Last time out we talked about the basics of side bets in baccarat.  Casinos love it’s popularity–it’s the most popular table game in the world, after all.  What they don’t love so much is the low house edge.  The exact numbers depend on how many decks are in use but typically baccarat has a house edge of 1.06% for the banker and 1.24% for the player.

Thus, the side bet was born.  Casinos obviously have a vested interest in steering players toward wagers with a higher hold percentage.  Interestingly, however, there are many players that prefer this type of higher payout/higher risk bet.  While the back and forth of even money betting might be fine for a serious bettor the recreational player wants ‘action’ and a chance at a bigger payout.   In baccarat as in other casino games such as blackjack these side bets satisfy both the house and the more ‘action oriented’ player.  In our previous installment we talked about the most fundamental baccarat side bet–the tie bet.  We’ll now move to the very popular side bet called the ‘Dragon Bonus’:


If you have some familiarity with spread betting in sports you’re already on your way to understanding the Dragon Bonus. At it’s essence, the Dragon Bonus asks the player to make the fundamental decision of all blackjack hands: banker or player? The determination of outcome is the same as well. If you bet on the banker and the banker has the highest score you’re a winner. If you bet on the player and the player has the highest score that’s also a win.

So what’s the difference? The difference comes in the form of an extended payout table. As with spread betting in sports, the higher the margin of victory the greater the payout. The exception in baccarat is in the case of ‘naturals’. If the winning hand has a value of eight or nine points on the opening deal, the bonus bet pays even money. If both banker and player draw a natural and the result is a push, the Dragon Bonus bet is likewise pushed.

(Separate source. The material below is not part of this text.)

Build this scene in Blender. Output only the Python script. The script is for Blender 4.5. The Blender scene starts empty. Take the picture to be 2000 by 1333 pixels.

For any other non-natural hand, the payout comes on a winning margin of four or more points. In this event the winning banker or player hand is paid off as follows:

  • Four point margin pays 1 to 1 (even money)
  • Five point margin pays 2 to 1
  • Six point margin pays 6 to 1
  • Eight point margin pays 10 to 1
  • Nine points pays 30 to 1

The crux of the Dragon Bet’s appeal should be obvious–players love the idea of getting a big payout for a ‘big win’. The downside? An increased house edge. The exact house edge on player bets is as follows:

  • 2.70% for 4 decks
  • 2.67% for 6 decks
  • 2.65% for 8 decks

That’s more than double the typical house edge for the ‘player bet’. And wait til you see the house edge for ‘banker’ Dragon bonus bets:

  • 9.42% for 4 decks
  • 9.39% for 6 decks
  • 9.37% for 8 decks

That makes the house edge for the ‘banker’ Dragon Bonus nearly 9 times the usual house edge.

Obviously, this isn’t a ‘sharp’ bet but it can be a fun bet. The strategy should also be obvious–you want to bet on the ‘player’ if you’re wanting to wager on the Dragon Bonus.